* begin Records provided *

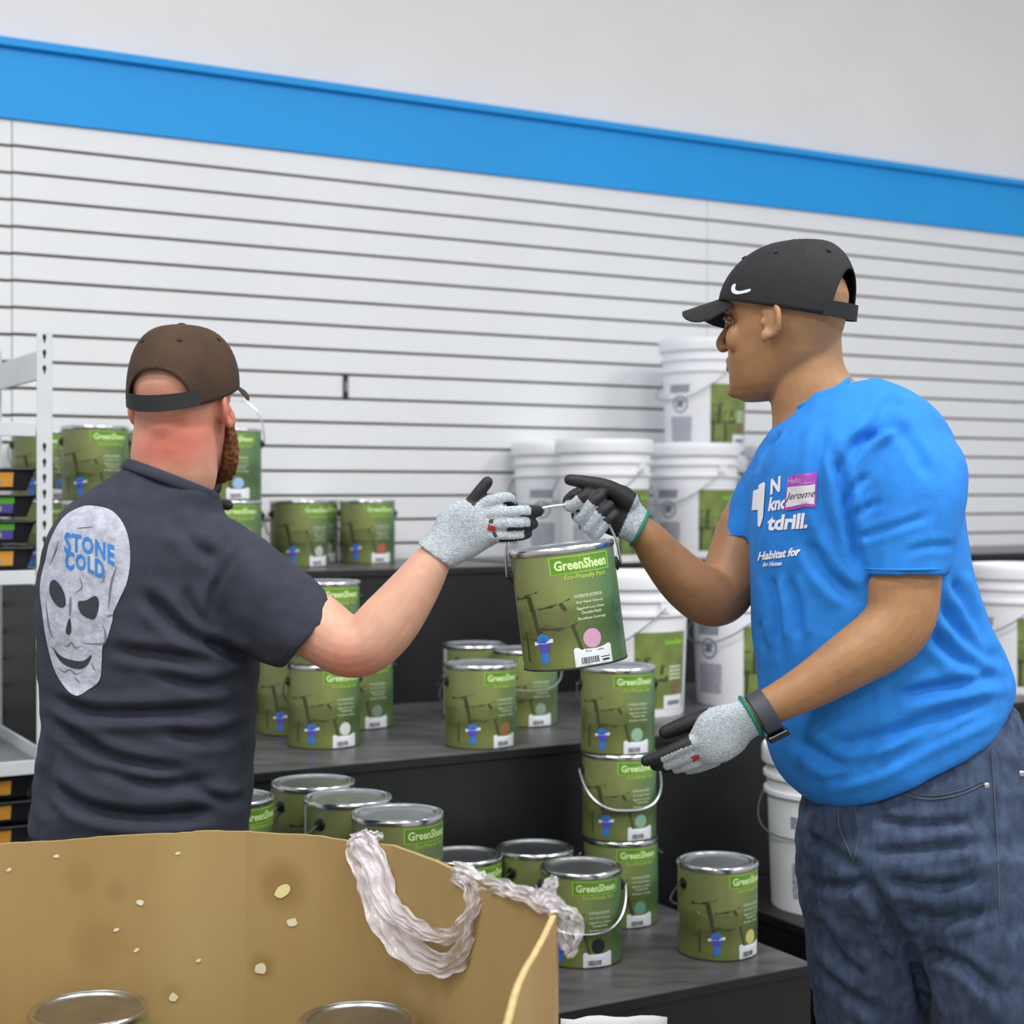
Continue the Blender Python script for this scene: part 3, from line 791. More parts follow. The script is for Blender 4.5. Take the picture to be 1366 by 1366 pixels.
# ------------------------------------------------------------------ stretch wrap over the carton rim
M_wrap = mat('stretch_wrap', 'efeaf0', .18, var=.02, alpha=.58, spec=.8, bump=.35, bscale=120)
def ribbon(g, pts, wid, seed, nseg=60, nw=17, amp=.012):
    C = catmull([p for p, _ in pts], 12); Wd = [q.x for q in catmull([Vector((q, 0, 0)) for _, q in pts], 12)]
    v = []; k = len(C)
    for i, c in enumerate(C):
        t = (C[min(i + 1, k - 1)] - C[max(i - 1, 0)]).normalized(); side = t.cross(Vector((0, -1, .15))).normalized(); nn = side.cross(t).normalized()
        for j in range(nw):
            s = j / (nw - 1) * 2 - 1
            q = c + side * (s * Wd[i])
            nz_ = noise.noise(Vector((q.x * 70 + seed, q.z * 70, seed * 3.1))); n3 = noise.noise(Vector((i * .11 + seed, s * 4, 7)))
            rid = noise.noise(Vector((i * .06 + seed, s * 7, seed))) ; q += nn * (amp * (.35 * nz_ + .5 * n3 + .55 * rid)) + side * (.005 * noise.noise(Vector((i * .25, s * 2, seed)))) + Vector((0, -.012, 0))
            v.append(q)
    f = [(i * nw + j, i * nw + j + 1, (i + 1) * nw + j + 1, (i + 1) * nw + j) for i in range(k - 1) for j in range(nw - 1)]
    g.add(v, f)
g = G()
def WP(l, wd): return [(P(x, y, Z), wd_ * Z / F) for (x, y, Z), wd_ in zip(l, wd)]
arm1 = [(474, 1112, 2.345), (482, 1125, 2.342), (500, 1170, 2.33), (515, 1215, 2.31), (540, 1255, 2.28), (585, 1282, 2.20), (615, 1270, 2.15), (632, 1235, 2.13), (634, 1195, 2.13), (625, 1165, 2.15), (605, 1155, 2.18)]
ribbon(g, WP(arm1, [14, 22, 26, 24, 22, 17, 15, 14, 14, 13, 9]), 0, 1.3)
arm2 = [(482, 1114, 2.345), (500, 1150, 2.33), (520, 1205, 2.30), (560, 1235, 2.24), (600, 1245, 2.17), (628, 1215, 2.12), (640, 1180, 2.12), (622, 1162, 2.15)]
ribbon(g, WP(arm2, [14, 18, 16, 12, 10, 9, 10, 10]), 0, 4.1)
rimw = [(605, 1160, 2.18), (630, 1172, 2.14), (660, 1178, 2.08), (690, 1188, 2.03), (720, 1198, 1.98), (745, 1206, 1.95)]
ribbon(g, WP(rimw, [12, 15, 12, 10, 15, 14]), 0, 8.7)
tuft = [(722, 1205, 1.97), (732, 1185, 1.97), (740, 1166, 1.97)]
ribbon(g, WP(tuft, [14, 11, 4]), 0, 2.2)
tuft2 = [(512, 1114, 2.345), (494, 1114, 2.35), (470, 1120, 2.35)]
ribbon(g, WP(tuft2, [5, 8, 9]), 0, 6.2)
loop = [(735, 1205, 1.95), (758, 1212, 1.95), (771, 1230, 1.95), (768, 1255, 1.95), (755, 1272, 1.95)]
ribbon(g, WP(loop, [12, 8, 6, 6, 7]), 0, 5.5)
film = [(745, 1215, 1.952), (752, 1238, 1.952), (756, 1262, 1.952)]
ribbon(g, WP(film, [9, 13, 9]), 0, 9.5)
wo = g.obj('stretch_wrap', M_wrap, None, True)
tag(wo, 'crumpled clear stretch wrap draped over the rim of the cardboard carton', 'plastic wrap')

# ------------------------------------------------------------------ people
def sec(xl, yl, xr, yr, Z, dep, tw=0.0):
    a = P(xl, yl, Z); b = P(xr, yr, Z); c = (a + b) / 2
    A = (b - a) / 2; Bv = Vector((0, dep, 0))
    if tw: A = A + Vector((0, tw, 0))
    return (c, A, Bv)
def arm(g, pts, n=20, caps='round', flat=1.0):
    """pts: (px, py, Z, radius px)"""
    g.tube([P(x, y, Z) for x, y, Z, r in pts], [r * Z / F for x, y, Z, r in pts], n, 6, caps=caps, flat=flat)

def head_parts(g, C, fwd, k=1.0, tilt=0.0, beard=False):
    """C: chin level centre of the head. Adds skull, face, ears. Returns local->world function."""
    f = Vector(fwd).normalized(); rt = Vector((f.y, -f.x, 0)); up = Vector((0, 0, 1))
    ct, st = math.cos(tilt), math.sin(tilt)
    def L(x, y, z):
        y2 = y * ct + (z - .12) * st; z2 = (z - .12) * ct - y * st + .12
        return C + (rt * x + f * y2 + up * z2) * k
    S = [(-.006, .020, .074, .034), (.004, .034, .090, .010), (.018, .045, .0965, -.022), (.034, .052, .0965, -.045), (.048, .057, .0955, -.064),
         (.060, .061, .096, -.074), (.078, .065, .0945, -.083), (.098, .069, .090, -.091), (.118, .0715, .084, -.097), (.134, .073, .090, -.100),
         (.150, .0745, .0945, -.102), (.170, .0735, .088, -.097), (.190, .067, .074, -.086), (.208, .055, .054, -.066), (.221, .037, .032, -.044), (.228, .016, .010, -.022)]
    rg = []; n = 36
    for z, hw, yf, yb in S:
        r = []; yc = (yf + yb) / 2; hl = (yf - yb) / 2
        for i in range(n):
            t = 2 * math.pi * i / n; c, s = math.cos(t), math.sin(t)
            ex = .88
            x = hw * math.copysign(abs(c) ** ex, c); y = yc + hl * math.copysign(abs(s) ** ex, s)
            if s > 0: x *= 1 - .14 * s * s * (1 if z < .13 else .4)
            r.append(L(x, y, z))
        rg.append(r)
    g.rings(rg)
    # nose, brow ridge, lips, chin
    g.tube([L(0, .084, .132), L(0, .100, .112), L(0, .112, .094), L(0, .109, .084)], [.0065, .0075, .0092, .0080], 10, 4, caps='round')
    for s in (-1, 1):
        g.tube([L(s * .004, .105, .0845), L(s * .013, .099, .086)], [.0062, .0052], 8, 3, caps='round')
        g.tube([L(s * .010, .092, .141), L(s * .030, .089, .145), L(s * .050, .072, .140)], [.006, .0068, .005], 8, 4, caps='round')
        g.ell(L(s * .042, .064, .092), .019, .017, .024)
        # ear: thin shell with raised rim
        ep = []
        for i in range(15):
            a = R(35 + 235 * i / 14)
            ep.append(L(s * (.0745 + .011 * (1 - math.cos(a)) / 2 - .0045 * max(0, math.sin(a))), -.010 + .0165 * math.cos(a), .1105 + .0255 * math.sin(a)))
        g.tube(ep, .0056, 8, 1, caps='round'); g.ell(L(s * .078, .004, .108), .006, .004, .007, rot=Matrix((rt, f, up)).transposed().to_3x3())
        fr = Matrix((rt, f, up)).transposed()
        g.ell(L(s * .0750, -.010, .111), .0066, .0160, .0265, rot=fr.to_3x3())
        g.ell(L(s * .081, .000, .086), .006, .008, .011, rot=fr.to_3x3())
    g.tube([L(-.022, .088, .0605), L(0, .0985, .0635), L(.022, .088, .0605)], [.004, .0062, .004], 8, 5, caps='round')
    g.tube([L(-.020, .088, .0515), L(0, .0985, .0500), L(.020, .088, .0515)], [.004, .0068, .004], 8, 5, caps='round')
    g.ell(L(0, .085, .014), .020, .016, .014)
    return L

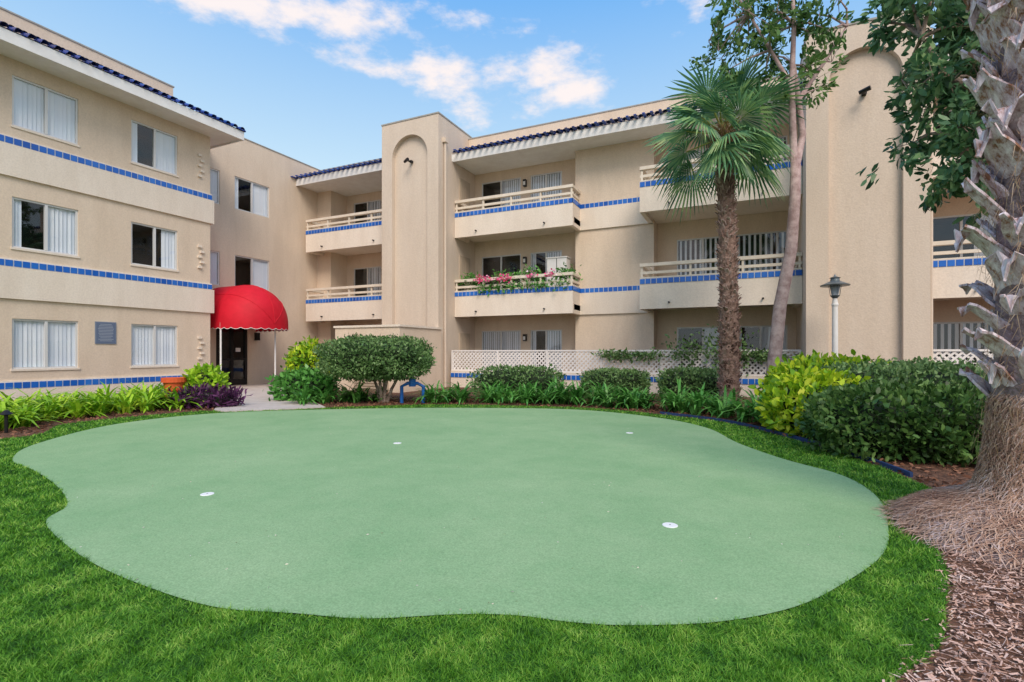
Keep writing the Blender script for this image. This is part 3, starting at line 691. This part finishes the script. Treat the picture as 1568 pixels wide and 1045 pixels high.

* end Records provided *

* _Given task_
Give the material again exactly as it is, but keep the pictures out.

* _Result of this task_
Continue the Blender Python script for this scene: part 3, from line 791. More parts follow. The script is for Blender 4.5. Take the picture to be 1366 by 1366 pixels.
# ------------------------------------------------------------------ stretch wrap over the carton rim
M_wrap = mat('stretch_wrap', 'efeaf0', .18, var=.02, alpha=.58, spec=.8, bump=.35, bscale=120)
def ribbon(g, pts, wid, seed, nseg=60, nw=17, amp=.012):
    C = catmull([p for p, _ in pts], 12); Wd = [q.x for q in catmull([Vector((q, 0, 0)) for _, q in pts], 12)]
    v = []; k = len(C)
    for i, c in enumerate(C):
        t = (C[min(i + 1, k - 1)] - C[max(i - 1, 0)]).normalized(); side = t.cross(Vector((0, -1, .15))).normalized(); nn = side.cross(t).normalized()
        for j in range(nw):
            s = j / (nw - 1) * 2 - 1
            q = c + side * (s * Wd[i])
            nz_ = noise.noise(Vector((q.x * 70 + seed, q.z * 70, seed * 3.1))); n3 = noise.noise(Vector((i * .11 + seed, s * 4, 7)))
            rid = noise.noise(Vector((i * .06 + seed, s * 7, seed))) ; q += nn * (amp * (.35 * nz_ + .5 * n3 + .55 * rid)) + side * (.005 * noise.noise(Vector((i * .25, s * 2, seed)))) + Vector((0, -.012, 0))
            v.append(q)
    f = [(i * nw + j, i * nw + j + 1, (i + 1) * nw + j + 1, (i + 1) * nw + j) for i in range(k - 1) for j in range(nw - 1)]
    g.add(v, f)
g = G()
def WP(l, wd): return [(P(x, y, Z), wd_ * Z / F) for (x, y, Z), wd_ in zip(l, wd)]
arm1 = [(474, 1112, 2.345), (482, 1125, 2.342), (500, 1170, 2.33), (515, 1215, 2.31), (540, 1255, 2.28), (585, 1282, 2.20), (615, 1270, 2.15), (632, 1235, 2.13), (634, 1195, 2.13), (625, 1165, 2.15), (605, 1155, 2.18)]
ribbon(g, WP(arm1, [14, 22, 26, 24, 22, 17, 15, 14, 14, 13, 9]), 0, 1.3)
arm2 = [(482, 1114, 2.345), (500, 1150, 2.33), (520, 1205, 2.30), (560, 1235, 2.24), (600, 1245, 2.17), (628, 1215, 2.12), (640, 1180, 2.12), (622, 1162, 2.15)]
ribbon(g, WP(arm2, [14, 18, 16, 12, 10, 9, 10, 10]), 0, 4.1)
rimw = [(605, 1160, 2.18), (630, 1172, 2.14), (660, 1178, 2.08), (690, 1188, 2.03), (720, 1198, 1.98), (745, 1206, 1.95)]
ribbon(g, WP(rimw, [12, 15, 12, 10, 15, 14]), 0, 8.7)
tuft = [(722, 1205, 1.97), (732, 1185, 1.97), (740, 1166, 1.97)]
ribbon(g, WP(tuft, [14, 11, 4]), 0, 2.2)
tuft2 = [(512, 1114, 2.345), (494, 1114, 2.35), (470, 1120, 2.35)]
ribbon(g, WP(tuft2, [5, 8, 9]), 0, 6.2)
loop = [(735, 1205, 1.95), (758, 1212, 1.95), (771, 1230, 1.95), (768, 1255, 1.95), (755, 1272, 1.95)]
ribbon(g, WP(loop, [12, 8, 6, 6, 7]), 0, 5.5)
film = [(745, 1215, 1.952), (752, 1238, 1.952), (756, 1262, 1.952)]
ribbon(g, WP(film, [9, 13, 9]), 0, 9.5)
wo = g.obj('stretch_wrap', M_wrap, None, True)
tag(wo, 'crumpled clear stretch wrap draped over the rim of the cardboard carton', 'plastic wrap')

# ------------------------------------------------------------------ people
def sec(xl, yl, xr, yr, Z, dep, tw=0.0):
    a = P(xl, yl, Z); b = P(xr, yr, Z); c = (a + b) / 2
    A = (b - a) / 2; Bv = Vector((0, dep, 0))
    if tw: A = A + Vector((0, tw, 0))
    return (c, A, Bv)
def arm(g, pts, n=20, caps='round', flat=1.0):
    """pts: (px, py, Z, radius px)"""
    g.tube([P(x, y, Z) for x, y, Z, r in pts], [r * Z / F for x, y, Z, r in pts], n, 6, caps=caps, flat=flat)

def head_parts(g, C, fwd, k=1.0, tilt=0.0, beard=False):
    """C: chin level centre of the head. Adds skull, face, ears. Returns local->world function."""
    f = Vector(fwd).normalized(); rt = Vector((f.y, -f.x, 0)); up = Vector((0, 0, 1))
    ct, st = math.cos(tilt), math.sin(tilt)
    def L(x, y, z):
        y2 = y * ct + (z - .12) * st; z2 = (z - .12) * ct - y * st + .12
        return C + (rt * x + f * y2 + up * z2) * k
    S = [(-.006, .020, .074, .034), (.004, .034, .090, .010), (.018, .045, .0965, -.022), (.034, .052, .0965, -.045), (.048, .057, .0955, -.064),
         (.060, .061, .096, -.074), (.078, .065, .0945, -.083), (.098, .069, .090, -.091), (.118, .0715, .084, -.097), (.134, .073, .090, -.100),
         (.150, .0745, .0945, -.102), (.170, .0735, .088, -.097), (.190, .067, .074, -.086), (.208, .055, .054, -.066), (.221, .037, .032, -.044), (.228, .016, .010, -.022)]
    rg = []; n = 36
    for z, hw, yf, yb in S:
        r = []; yc = (yf + yb) / 2; hl = (yf - yb) / 2
        for i in range(n):
            t = 2 * math.pi * i / n; c, s = math.cos(t), math.sin(t)
            ex = .88
            x = hw * math.copysign(abs(c) ** ex, c); y = yc + hl * math.copysign(abs(s) ** ex, s)
            if s > 0: x *= 1 - .14 * s * s * (1 if z < .13 else .4)
            r.append(L(x, y, z))
        rg.append(r)
    g.rings(rg)
    # nose, brow ridge, lips, chin
    g.tube([L(0, .084, .132), L(0, .100, .112), L(0, .112, .094), L(0, .109, .084)], [.0065, .0075, .0092, .0080], 10, 4, caps='round')
    for s in (-1, 1):
        g.tube([L(s * .004, .105, .0845), L(s * .013, .099, .086)], [.0062, .0052], 8, 3, caps='round')
        g.tube([L(s * .010, .092, .141), L(s * .030, .089, .145), L(s * .050, .072, .140)], [.006, .0068, .005], 8, 4, caps='round')
        g.ell(L(s * .042, .064, .092), .019, .017, .024)
        # ear: thin shell with raised rim
        ep = []
        for i in range(15):
            a = R(35 + 235 * i / 14)
            ep.append(L(s * (.0745 + .011 * (1 - math.cos(a)) / 2 - .0045 * max(0, math.sin(a))), -.010 + .0165 * math.cos(a), .1105 + .0255 * math.sin(a)))
        g.tube(ep, .0056, 8, 1, caps='round'); g.ell(L(s * .078, .004, .108), .006, .004, .007, rot=Matrix((rt, f, up)).transposed().to_3x3())
        fr = Matrix((rt, f, up)).transposed()
        g.ell(L(s * .0750, -.010, .111), .0066, .0160, .0265, rot=fr.to_3x3())
        g.ell(L(s * .081, .000, .086), .006, .008, .011, rot=fr.to_3x3())
    g.tube([L(-.022, .088, .0605), L(0, .0985, .0635), L(.022, .088, .0605)], [.004, .0062, .004], 8, 5, caps='round')
    g.tube([L(-.020, .088, .0515), L(0, .0985, .0500), L(.020, .088, .0515)], [.004, .0068, .004], 8, 5, caps='round')
    g.ell(L(0, .085, .014), .020, .016, .014)
    return L

Keep writing the Blender script for this image. This is part 3, starting at line 691. This part finishes the script. Treat the picture as 1568 pixels wide and 1045 pixels high.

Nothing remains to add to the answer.